SUPPLIED INFORMATION

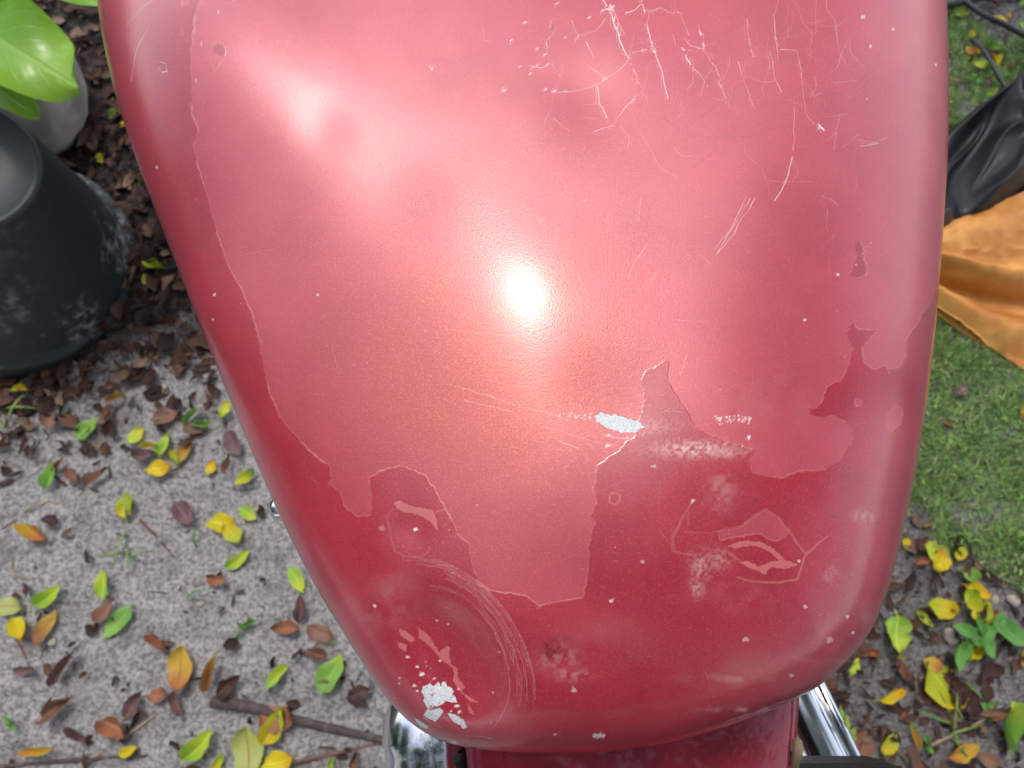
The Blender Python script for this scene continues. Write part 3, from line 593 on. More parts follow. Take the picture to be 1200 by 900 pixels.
def part(name, vf, mat, parent=bike, smooth=True, loc=(0, 0, 0)):
    return link(name, mesh_np(name, vf[0], vf[1], smooth), mat, parent, loc)
def W(px, py, z): x, y = at(px, py, z); return Vector((float(x), float(y), z))
def Wd(px, py, z): return tuple(W(px, py, z))

# red body section that comes out from under the tank's tail: shell with folded side flange
def tail_cover():
    zt = .806; rows = [(790, zt + .002), (840, zt), (880, zt - .003), (930, zt - .008), (1010, zt - .016), (1100, zt - .026)]
    V = []; prof = [(-1.0, -.075), (-1.0, -.030), (-.985, -.008), (-.95, -.001), (-.88, 0.0), (-.5, .003), (0, .004), (.5, .003), (.88, 0.0), (.91, -.0015), (.925, -.006), (.945, -.0065), (.975, -.008), (.99, -.014), (1.0, -.04), (1.0, -.085)]
    for py, z in rows:
        l = W(541 + (py - 880) * .10, py, z); r = W(951 - max(0, py - 815) * .085, py, z); c = (l + r) / 2; h = (r - l) / 2
        for s, dz in prof: V.append(tuple(c + h * s + Vector((0, 0, dz))))
    return np.array(V), grid_faces(len(rows), len(prof))
part('tail_cover', tail_cover(), M['frame_red'])

# chrome bullet housing under the tank's left rear corner
def along(prof, p0, p1, na=48):
    v, f = lathe(prof, na); d = (Vector(p1) - Vector(p0)).normalized(); q = d.to_track_quat('Z', 'Y').to_matrix()
    return v @ np.array(q).T + np.array(p0), f
zc = .775; kc = (CAM_Z - zc) / FPX
p0, p1 = W(500, 800, zc), W(508, 960, zc - .01); Lc = (p1 - p0).length
rc = 49 * kc * 1.03
hs = part('indicator_housing', along([(.0005, 0), (rc * .55, .002), (rc * .82, .007), (rc * .96, .014), (rc, .021), (rc * 1.01, .024), (rc * .97, .0265), (rc * .96, .030), (rc * .93, Lc), (rc * .6, Lc + .006), (.001, Lc + .007)], p0, p1), M['chrome'])
part('clamp_band', along([(rc * 1.0, .052), (rc * 1.035, .053), (rc * 1.035, .061), (rc * 1.0, .062)], p0, p1), M['chrome'], hs)
part('rubber_grommet', along([(.001, 0), (.004, .001), (.005, .006), (.0045, .03), (.001, .031)], W(538, 880, .785), W(534, 912, .77), 20), M['black_rubber'])
# chrome silencer with heat shield rim running back on the right
zm = .60; q0, q1 = W(900, 760, zm), W(1010, 980, zm); Ls = (q1 - q0).length
rs = .018
ex = part('exhaust', along([(.001, -.05), (rs * .7, -.05), (rs, -.01), (rs, Ls), (rs * .8, Ls + .01), (.001, Ls + .01)], q0, q1), M['chrome'])
for k, off in enumerate((18, 31)):
    a_, b_ = W(900 + off, 760 - off * .5, zm + .012 - .004 * k), W(1010 + off, 980 - off * .5, zm + .012 - .004 * k)
    part('heat_shield_bar', tube([tuple(a_), tuple(b_)], .0042, 14), M['chrome'], ex)
# seat behind the tank: only its front edge reaches into the picture
sb = bevel_box(.13, .22, .045, .012, 3)
cs = W(940, 893, .792); seat = link('seat', sb, M['seat'], bike, (cs.x - .012, cs.y - .112, .770))
part('brake_cable', tube(smooth_path([Wd(934, 868, .80), Wd(935, 880, .801), Wd(931, 893, .795), Wd(925, 915, .78)], 5), .0022, 8), plain('dry_tan_cable', (.22, .16, .09), .7))
part('mounting_bolt', along([(.001, 0), (.0045, .0005), (.0055, .003), (.0055, .011), (.004, .013), (.001, .0135)], W(352, 592, .79), W(327, 596, .79), 20), M['chrome'])
# running gear under the tank, out of sight from above
tcx, tcy = (float(v) for v in at(*CPX, ZE))
part('backbone', tube([(tcx, tcy + .30, .78), (tcx, tcy, .775), (tcx + .01, tcy - .22, .76), (tcx + .01, tcy - .34, .68)], .022, 14), M['frame_red'])
part('down_tube', tube([(tcx, tcy + .28, .77), (tcx, tcy + .22, .45), (tcx, tcy + .05, .20), (tcx, tcy - .20, .20)], .016, 12), M['frame_red'])
eng = link('engine', bevel_box(.20, .26, .20, .03, 3), M['cast'], bike, (tcx, tcy - .06, .33))
for k in range(9):
    link('cooling_fin', bpy.data.meshes.get('fin') or (lambda m: (setattr(m, 'name', 'fin'), m)[1])(bevel_box(.15, .15, .007, .002, 1)), M['cast'], eng, (0, .02, .115 + k * .018))
for s in (-1, 1):
    part('stand_leg', tube([(tcx + s * .06, tcy - .12, .24), (tcx + s * .12, tcy - .16, .0)], .012, 10), M['black_rubber'])
for yy in (tcy + .60, tcy - .75):
    v, f = lathe([(.20, -.045), (.27, -.048), (.295, -.03), (.30, 0), (.295, .03), (.27, .048), (.20, .045), (.195, 0), (.20, -.045)], 56)
    v = v[:, [2, 0, 1]]; whl = part('wheel', (v + np.array([tcx, yy, .302]), f), M['black_rubber'])
    v, f = lathe([(.195, -.03), (.205, -.03), (.205, .03), (.195, .03), (.195, -.03)], 48); part('rim', (v[:, [2, 0, 1]] + np.array([tcx, yy, .302]), f), M['chrome'], whl)
    v, f = lathe([(.001, -.05), (.04, -.05), (.04, .05), (.001, .05)], 24); part('hub', (v[:, [2, 0, 1]] + np.array([tcx, yy, .302]), f), M['cast'], whl)
    V = []; F = []
    for k in range(16):
        a = k * np.pi / 8; sv, sf = tube([(tcx + (.03 if k % 2 else -.03), yy + .035 * math.cos(a), .302 + .035 * math.sin(a)), (tcx, yy + .198 * math.cos(a + .15), .302 + .198 * math.sin(a + .15))], .0016, 5)
        F.append(sf + sum(len(q) for q in V)); V.append(sv)
    part('spokes', (np.vstack(V), np.vstack(F)), M['chrome'], whl)
for s in (-1, 1):
    part('fork_leg', tube([(tcx + s * .07, tcy + .31, .80), (tcx + s * .07, tcy + .60, .302)], .017, 12), M['chrome'])
    part('swing_arm', tube([(tcx + s * .065, tcy - .18, .32), (tcx + s * .065, tcy - .75, .302)], .015, 12), M['frame_red'])

# ------------------------------------------------------------------ lawn
def in_lawn(x, y):
    w = (fbm(x, y, 22, 3, 61) - .5) * .07
    return (poly_sd(x, y, LAWN) + w > 0) & (poly_sd(x, y, BARE) + w < .0)
def make_grass():
    rg = np.random.default_rng(3); n = 150000
    x0, y0 = at(1040, 720); x1, y1 = at(1330, -60)
    x = rg.uniform(float(x0), float(x1), n); y = rg.uniform(float(y0) - .05, float(y1), n)
    px, py = proj(x, y, 0 * x)
    keep = (poly_sd(px, py, [(1060, 338), (1390, 560), (1500, 100), (1490, -60), (1420, -80), (1060, 215)]) < 0) & in_lawn(x, y) & (rg.random(n) < np.where(px < 1215, 1.0, .35)) & (fbm(x, y, 30, 2, 71) > .25); x, y = x[keep], y[keep]; n = len(x)
    z = gheight(x, y) - .002; h = rg.uniform(.006, .016, n) * (.6 + .8 * vnoise(x, y, 25, 77)); a = rg.uniform(0, 2 * np.pi, n); w = rg.uniform(.0006, .0012, n); lean = rg.uniform(.2, 1.5, n) * h
    ux, uy = np.cos(a), np.sin(a); b = a + rg.normal(0, 1.1, n); lx, ly = np.cos(b) * lean, np.sin(b) * lean
    V = np.stack([np.stack([x - ux * w, y - uy * w, z], -1), np.stack([x + ux * w, y + uy * w, z], -1),
                  np.stack([x + ux * w * .7 + lx * .45, y + uy * w * .7 + ly * .45, z + h * .75], -1), np.stack([x + lx, y + ly, z + h], -1)], 1).reshape(-1, 3)
    i = np.arange(n)[:, None] * 4
    F = np.concatenate([i + [0, 1, 2], i + [0, 2, 3]], 0)
    me = mesh_np('grass', V, F, False)
    col = np.array([[.34, .56, .17], [.46, .64, .22], [.30, .51, .20], [.62, .62, .33]]); k = rg.choice(4, n, p=[.34, .28, .20, .18])
    c = np.repeat(np.c_[col[k] * rg.uniform(.7, 1.25, (n, 1)), np.ones(n)], 4, 0).astype(np.float32)
    ca = me.attributes.new('tint', 'FLOAT_COLOR', 'POINT'); ca.data.foreach_set('color', c.ravel())
    m, ns, ln, p = new_mat('grass_blades'); at_ = N(ns, 'ShaderNodeAttribute', attribute_name='tint'); ln.new(at_.outputs[0], p.inputs['Base Color']); p.inputs['Roughness'].default_value = .55
    tag(link('grass', me, m), 'short green lawn grass growing at the right', 'grass', kind='stuff')
make_grass()

# ------------------------------------------------------------------ leaves
def leaf_shape(name, wid=.5, fold=.12, curl=.25, twist=0., tipp=1.0, notch=0, seed=0, nu=11, nv=7, stem=.16):
    """blade along +X from 0 to 1, its own UV: u along, v across"""
    rr = random.Random(seed); V = []; UV = []
    for i in range(nu):
        t = i / (nu - 1); w = wid * .5 * (math.sin(math.pi * min(1, max(0, t)) ** .86) ** .62) * (1 - .22 * t ** 2 * tipp) if 0 < t < 1 else .004
        edge = 1 + .22 * (rr.random() - .5)
        for j in range(nv):
            s = j / (nv - 1) * 2 - 1; ww = w * edge
            if notch and .3 < t < .45 and s > .3: ww *= .45
            y = s * ww + .03 * math.sin(4 * t + seed); z = fold * abs(s) ** 1.4 * (w / max(wid, 1e-3)) * 2 + curl * (t - .45) ** 2 + twist * s * (t - .5) * wid + .045 * math.sin(8 * t + 3 * s + seed) * abs(s)
            V.append((t, y, z)); UV.append((t, j / (nv - 1)))
    F = [tuple(q) for q in grid_faces(nu, nv)]
    b = len(V); z0 = curl * .2025
    V += [(-stem, -.008, z0 - .06), (-stem, .008, z0 - .06), (.04, .012, z0 + .004), (.04, -.012, z0 + .004)]; UV += [(0, .5)] * 4; F.append((b, b + 3, b + 2, b + 1))
    zm = min(v[2] for v in V[:b]); V = [(x, y, z - zm) for x, y, z in V]
    me = bpy.data.meshes.new(name); me.from_pydata(V, [], F)
    uv = me.uv_layers.new(name='UVMap')
    for p in me.polygons:
        p.use_smooth = True
        for li in p.loop_indices: uv.data[li].uv = UV[me.loops[li].vertex_index]
    me.materials.append(LM['green']); return me
SHAPES = [leaf_shape('leaf_a', .52, .10, .25, seed=1), leaf_shape('leaf_b', .60, .06, .45, .5, seed=2), leaf_shape('leaf_c', .46, .22, .3, -.4, seed=3), leaf_shape('leaf_d', .66, .05, .15, .2, .6, seed=4),
          leaf_shape('leaf_e', .40, .30, .7, .8, seed=5), leaf_shape('leaf_f', .30, .34, .9, -1.0, seed=6), leaf_shape('leaf_g', .56, .12, .6, -.7, notch=1, seed=7), leaf_shape('leaf_h', .26, .3, 1.3, .6, seed=8)]
def drop_leaf(px, py, ln_px, ang, col, shape, label, group=None, z=.004, roll=0, pitch=0):
    me = SHAPES[shape]; x, y = at(px, py, .01); x, y = float(x), float(y); L = ln_px * mpp(0.01) * (.80 if col in ('brown', 'purple', 'rust', 'dark') else .90); a = R(ang)
    o = bpy.data.objects.new('fallen_leaf', me); COL.objects.link(o)
    cx_, cy_ = x - math.cos(a) * L * .5, y - math.sin(a) * L * .5
    rr = random.Random(int(px * 31 + py * 17)); o.rotation_euler = (R(roll + rr.uniform(-14, 14)), R(pitch + rr.uniform(-6, 3)), a); o.scale = (L, L * rr.uniform(.85, 1.28), L * rr.uniform(.8, 1.7))
    hz = max(float(gheight(x + math.cos(a) * q * L - math.sin(a) * u * L, y + math.sin(a) * q * L + math.cos(a) * u * L)) for q in (-.45, -.2, 0, .2, .45) for u in (-.18, 0, .18))
    o.location = (cx_, cy_, hz + z)
    o.material_slots[0].link = 'OBJECT'; o.material_slots[0].material = LM[col]
    tag(o, label, 'leaf', group or 'fallen leaves on the ground'); return o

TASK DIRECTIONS
Pictures are excluded; extract exactly the lines from the start of the data through the line that holds "def Wd(px, py, z): return tuple(W(px, py, z))", both ends included.

THE ANSWER
The Blender Python script for this scene continues. Write part 3, from line 593 on. More parts follow. Take the picture to be 1200 by 900 pixels.
def part(name, vf, mat, parent=bike, smooth=True, loc=(0, 0, 0)):
    return link(name, mesh_np(name, vf[0], vf[1], smooth), mat, parent, loc)
def W(px, py, z): x, y = at(px, py, z); return Vector((float(x), float(y), z))
def Wd(px, py, z): return tuple(W(px, py, z))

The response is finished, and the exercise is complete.